My description of the Mae Hong Son Loop will assume a trip on public transport from Chiang Mai to the north till Mae Hong Son, and from there, to the south and back to Chiang Mai through Mae Sariang. It will be hard to avoid Chiang Mai as the starting point of the trip, but the direction taken was almost random. The only reason to begin with the north is that if you are pressed for time, then the northern path is more mountainous, scenic, and shorter. In Chiang Mai, you should arrive very early to the Arcade Terminal. Despite the weird Romanization of the Thai, you should pronounce it Akaed; otherwise, you won’t be understood. Any songthaew in the direction will take you there for 10 Baht (usually they ask more from tourists – but that is the price). The regular bus to Mae Hong Son through the 270km-long northern route (road 1095) leaves at 7am, arrives around 3pm, and costs 105 Baht. Two hours after departure, you may refresh yourself at Ban Mae Sae, and within another 2 hours, you will arrive to Pai.
This small town hosts an incredible number of tourists, which sometimes outnumber the locals on the streets. It is a popular site to start treks from, but since the town sits on the flat banks of the River Pai, you have gained almost nothing by relocating yourself here from Chiang Mai. If you want to leave yourself that option open, you can break here your journey and continue after having explored the place. The bus stops here for a relatively long break that allows you to try a coffee in one of the nearby fashionable cafés. Around 1pm, the bus arrives at Soppong, from where there is access to the Tham Lot Cave, which hosts a subterranean stretch of the Lang River. If you want to explore the cave, you should continue 9km to the north to Ban Tham, where there are suitable commodities for spending the night over. If you stayed with the bus, roughly 2 hours after Soppong, you will reach Mae Hong Son after having travelled through a beautiful and mountainous area. From here there are buses back to Chiang Mai through the two routes.

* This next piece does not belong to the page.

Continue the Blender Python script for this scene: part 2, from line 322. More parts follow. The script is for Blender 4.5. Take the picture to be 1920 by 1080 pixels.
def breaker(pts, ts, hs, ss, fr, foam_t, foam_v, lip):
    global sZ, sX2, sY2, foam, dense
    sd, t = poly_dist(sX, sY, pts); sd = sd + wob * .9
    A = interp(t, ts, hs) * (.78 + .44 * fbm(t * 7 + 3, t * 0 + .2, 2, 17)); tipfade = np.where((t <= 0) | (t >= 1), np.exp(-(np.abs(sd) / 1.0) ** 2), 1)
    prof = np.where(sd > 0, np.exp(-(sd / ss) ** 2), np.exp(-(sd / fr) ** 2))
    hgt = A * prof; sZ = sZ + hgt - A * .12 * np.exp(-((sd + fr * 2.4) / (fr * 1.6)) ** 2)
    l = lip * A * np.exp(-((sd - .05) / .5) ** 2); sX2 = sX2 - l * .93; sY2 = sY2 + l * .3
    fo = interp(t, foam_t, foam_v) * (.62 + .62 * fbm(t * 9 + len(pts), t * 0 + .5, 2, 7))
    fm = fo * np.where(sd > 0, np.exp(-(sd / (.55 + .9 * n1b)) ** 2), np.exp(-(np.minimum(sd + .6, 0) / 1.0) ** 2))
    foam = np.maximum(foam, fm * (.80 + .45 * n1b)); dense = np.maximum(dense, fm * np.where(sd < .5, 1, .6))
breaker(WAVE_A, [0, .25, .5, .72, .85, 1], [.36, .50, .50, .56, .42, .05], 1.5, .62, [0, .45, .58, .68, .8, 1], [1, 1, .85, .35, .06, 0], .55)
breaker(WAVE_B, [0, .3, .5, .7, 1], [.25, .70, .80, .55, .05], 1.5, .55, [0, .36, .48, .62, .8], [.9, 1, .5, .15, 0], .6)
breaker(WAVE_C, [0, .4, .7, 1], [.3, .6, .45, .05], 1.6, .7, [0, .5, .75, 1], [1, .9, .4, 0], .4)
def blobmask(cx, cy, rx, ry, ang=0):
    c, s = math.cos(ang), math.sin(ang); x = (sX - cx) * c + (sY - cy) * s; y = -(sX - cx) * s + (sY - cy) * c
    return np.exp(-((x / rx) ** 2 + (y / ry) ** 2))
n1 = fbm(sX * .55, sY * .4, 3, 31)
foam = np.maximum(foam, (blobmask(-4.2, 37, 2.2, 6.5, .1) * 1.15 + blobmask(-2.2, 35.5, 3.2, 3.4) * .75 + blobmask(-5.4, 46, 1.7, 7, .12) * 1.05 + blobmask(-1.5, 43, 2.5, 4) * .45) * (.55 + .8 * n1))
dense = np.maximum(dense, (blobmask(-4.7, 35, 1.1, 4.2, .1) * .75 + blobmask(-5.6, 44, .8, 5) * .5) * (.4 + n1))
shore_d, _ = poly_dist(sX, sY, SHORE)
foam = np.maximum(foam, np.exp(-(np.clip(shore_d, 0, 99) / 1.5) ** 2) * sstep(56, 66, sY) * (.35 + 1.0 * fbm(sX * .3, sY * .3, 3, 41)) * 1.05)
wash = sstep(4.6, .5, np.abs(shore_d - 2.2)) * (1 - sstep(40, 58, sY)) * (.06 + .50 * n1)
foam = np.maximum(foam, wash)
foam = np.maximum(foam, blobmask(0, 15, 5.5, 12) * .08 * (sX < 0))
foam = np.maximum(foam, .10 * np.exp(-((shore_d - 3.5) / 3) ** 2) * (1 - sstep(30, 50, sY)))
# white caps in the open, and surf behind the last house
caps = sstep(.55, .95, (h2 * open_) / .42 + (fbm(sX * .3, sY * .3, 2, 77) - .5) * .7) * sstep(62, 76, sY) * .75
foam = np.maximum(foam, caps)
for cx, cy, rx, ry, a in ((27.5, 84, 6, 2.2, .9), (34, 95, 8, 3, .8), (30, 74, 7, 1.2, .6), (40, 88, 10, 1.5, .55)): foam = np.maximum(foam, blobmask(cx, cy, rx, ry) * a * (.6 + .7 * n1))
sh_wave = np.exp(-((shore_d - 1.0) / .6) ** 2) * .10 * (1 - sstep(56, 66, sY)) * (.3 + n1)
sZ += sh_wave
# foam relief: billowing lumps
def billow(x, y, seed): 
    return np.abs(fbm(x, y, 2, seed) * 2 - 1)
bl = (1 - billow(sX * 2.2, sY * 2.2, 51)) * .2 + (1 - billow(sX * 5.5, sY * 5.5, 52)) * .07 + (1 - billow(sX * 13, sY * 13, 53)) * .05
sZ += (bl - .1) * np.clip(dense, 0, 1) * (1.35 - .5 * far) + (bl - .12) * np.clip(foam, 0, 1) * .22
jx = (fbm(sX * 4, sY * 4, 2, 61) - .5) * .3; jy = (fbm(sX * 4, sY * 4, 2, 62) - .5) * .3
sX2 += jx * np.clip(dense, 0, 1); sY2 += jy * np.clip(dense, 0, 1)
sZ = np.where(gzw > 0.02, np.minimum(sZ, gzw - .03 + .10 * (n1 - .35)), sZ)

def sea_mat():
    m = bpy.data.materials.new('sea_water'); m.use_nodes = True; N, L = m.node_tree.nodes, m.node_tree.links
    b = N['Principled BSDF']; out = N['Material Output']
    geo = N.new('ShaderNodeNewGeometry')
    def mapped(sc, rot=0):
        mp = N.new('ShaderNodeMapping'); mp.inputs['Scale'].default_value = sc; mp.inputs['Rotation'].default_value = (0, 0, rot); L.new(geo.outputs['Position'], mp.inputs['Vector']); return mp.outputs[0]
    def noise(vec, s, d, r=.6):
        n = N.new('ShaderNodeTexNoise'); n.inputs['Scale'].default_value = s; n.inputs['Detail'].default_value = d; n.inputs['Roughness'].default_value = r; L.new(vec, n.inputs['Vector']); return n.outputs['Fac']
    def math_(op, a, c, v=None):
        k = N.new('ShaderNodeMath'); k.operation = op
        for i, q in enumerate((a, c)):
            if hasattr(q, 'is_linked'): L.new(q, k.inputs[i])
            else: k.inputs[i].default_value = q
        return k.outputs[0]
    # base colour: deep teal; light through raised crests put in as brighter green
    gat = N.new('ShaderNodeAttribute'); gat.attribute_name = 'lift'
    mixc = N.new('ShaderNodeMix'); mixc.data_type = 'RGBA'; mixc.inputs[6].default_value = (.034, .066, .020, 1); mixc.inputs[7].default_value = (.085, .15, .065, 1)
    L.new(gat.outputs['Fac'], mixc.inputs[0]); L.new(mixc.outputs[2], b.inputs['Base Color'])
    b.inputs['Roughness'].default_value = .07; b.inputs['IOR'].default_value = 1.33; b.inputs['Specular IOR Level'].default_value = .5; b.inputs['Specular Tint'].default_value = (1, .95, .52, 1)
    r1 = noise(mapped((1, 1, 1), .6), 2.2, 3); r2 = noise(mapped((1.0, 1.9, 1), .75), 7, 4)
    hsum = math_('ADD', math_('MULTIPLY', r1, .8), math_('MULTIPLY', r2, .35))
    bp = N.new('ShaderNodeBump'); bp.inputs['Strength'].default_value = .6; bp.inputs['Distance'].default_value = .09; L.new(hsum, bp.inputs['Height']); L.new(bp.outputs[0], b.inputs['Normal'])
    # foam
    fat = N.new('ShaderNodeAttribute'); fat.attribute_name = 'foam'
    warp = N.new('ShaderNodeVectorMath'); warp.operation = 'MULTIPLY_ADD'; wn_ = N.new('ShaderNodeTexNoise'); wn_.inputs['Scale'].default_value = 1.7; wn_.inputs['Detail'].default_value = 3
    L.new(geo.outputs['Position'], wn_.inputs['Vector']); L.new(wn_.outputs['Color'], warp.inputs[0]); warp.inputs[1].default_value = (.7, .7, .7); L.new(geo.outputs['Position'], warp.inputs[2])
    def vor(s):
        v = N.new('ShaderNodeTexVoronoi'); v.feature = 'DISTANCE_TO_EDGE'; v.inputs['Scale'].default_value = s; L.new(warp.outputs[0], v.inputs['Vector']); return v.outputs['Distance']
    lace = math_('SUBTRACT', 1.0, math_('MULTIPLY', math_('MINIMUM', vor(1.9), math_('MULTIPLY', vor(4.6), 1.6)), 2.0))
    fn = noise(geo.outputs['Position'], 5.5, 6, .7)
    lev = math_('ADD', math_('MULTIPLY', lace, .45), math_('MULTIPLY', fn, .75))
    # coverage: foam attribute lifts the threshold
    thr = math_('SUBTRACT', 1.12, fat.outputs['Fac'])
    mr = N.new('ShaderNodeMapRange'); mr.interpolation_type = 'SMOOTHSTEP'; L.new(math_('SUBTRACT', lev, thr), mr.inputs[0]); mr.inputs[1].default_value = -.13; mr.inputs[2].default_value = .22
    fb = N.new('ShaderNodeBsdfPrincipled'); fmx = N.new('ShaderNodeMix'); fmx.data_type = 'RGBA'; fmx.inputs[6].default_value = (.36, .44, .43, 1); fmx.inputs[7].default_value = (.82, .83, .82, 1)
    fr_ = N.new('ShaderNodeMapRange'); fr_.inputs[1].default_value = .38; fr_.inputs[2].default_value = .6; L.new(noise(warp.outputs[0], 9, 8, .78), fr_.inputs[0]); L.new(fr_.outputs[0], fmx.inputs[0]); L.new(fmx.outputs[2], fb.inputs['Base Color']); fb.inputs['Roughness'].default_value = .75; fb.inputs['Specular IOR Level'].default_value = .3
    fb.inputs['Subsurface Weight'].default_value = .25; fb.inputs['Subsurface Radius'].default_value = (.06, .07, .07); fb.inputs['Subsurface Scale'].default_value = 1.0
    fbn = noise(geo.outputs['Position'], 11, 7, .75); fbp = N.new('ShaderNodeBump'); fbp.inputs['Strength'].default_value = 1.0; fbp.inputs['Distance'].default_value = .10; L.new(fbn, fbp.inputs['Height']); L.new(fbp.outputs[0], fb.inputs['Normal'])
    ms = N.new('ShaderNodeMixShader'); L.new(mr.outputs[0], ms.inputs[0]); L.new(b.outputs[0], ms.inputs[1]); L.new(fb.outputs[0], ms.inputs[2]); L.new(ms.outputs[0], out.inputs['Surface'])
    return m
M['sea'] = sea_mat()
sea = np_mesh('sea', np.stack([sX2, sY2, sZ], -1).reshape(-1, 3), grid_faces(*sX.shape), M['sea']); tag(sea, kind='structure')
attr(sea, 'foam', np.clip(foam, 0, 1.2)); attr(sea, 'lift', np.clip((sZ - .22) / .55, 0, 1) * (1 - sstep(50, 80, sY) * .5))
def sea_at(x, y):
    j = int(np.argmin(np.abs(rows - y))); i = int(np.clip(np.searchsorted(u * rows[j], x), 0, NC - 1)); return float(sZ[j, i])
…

If you are short on time and want to return in the same way, there are two air-conditioned buses, the first is a minibus leaving at 8am, and the second, a regular bus at 9am. Both cost 200 Baht. Regular buses leave at 7am, 8:30am, 10:30am, 12:30pm, 2pm, and 4pm, and cost 105 Baht. If you are planning to close the loop, then you should know that the southern leg is longer, 368km, and thus it is recommended to break your trip at least once in Mae Sariang, 166km south from Mae Hong Son. The same buses serve both options. Air-conditioned buses leave at 6am, 10:30am, and 1pm and cost 140 Baht to Mae Sariang and 261 Baht to Chiang Mai. The last bus is not recommended, since you won’t be able to see the beautiful way. Regular buses leave at 8am, 2pm, 8pm, and 9pm, and cost 78 and 141 Baht respectively. The southern part is less steep, thus the bus travels faster and soon you will find yourself back on the plains. The forests along the way are not deserted, and from time to time, the bus will stop for the sake of people suddenly appearing from the woods.
Around 2 hours and 71km later, you will arrive to Khun Yuam, a cute village where you can break your trip at Ban Farang Guesthouse, just a little after the central ‘Y’ junction. The bus makes a long stop here. After a couple of hours and after crossing Mae La Noi, Mae Sariang will be reached. It will be a sin not to stop for a while in this relaxed town built between the Yuam and Mae Sariang Rivers. By the Yuam River there are several guesthouses and restaurants. The Riverside View Guesthouse is a pleasant and typical Thai wood structure sitting along the river; it has a nice restaurant in its big balcony, which is suspended by columns over the waterfront. If you left with the earliest bus from Mae Hong Son, then you arrived here exactly at the perfect timing for a late breakfast or a festive brunch over the river.
If you are staying here for a few days, you can make a return trip to Mae Sam Laeb, a tiny village on the border with Myanmar, 46km southwest from Mae Sariang, on the Salawin River. Trucks to there leave from the market at irregular times. To finish the classical loop, you can continue from here to Chiang Mai, but the town location opens the option of a "bigger-loop" variation by continuing south for a farther 162km to Mae Sot. There is a truck leaving at 12:30pm and arriving at 6pm; it costs 160 Baht due to the bad conditions of the road. In the midway, you exchange truck with one coming from Mae Sot, so that each crew returns home at the end of the day.
Before and after the huge Burmese Refugees Camp, the Thai Army will check your passport and register your details; you are not allowed to delay there. At the camp, huts populate densely the hillside with their roofs of big, dry, and folded "elephant" leafs. Mae Sot has a border cross to Myanmar, where you can renew your Thai visa, but that and a proper way to end the Big Northern Loop will be described in other entries. Don’t forget that despite the density of information in this entry, it is not intended to be done without stops; you should take this trip easily and have some sanuk (fun).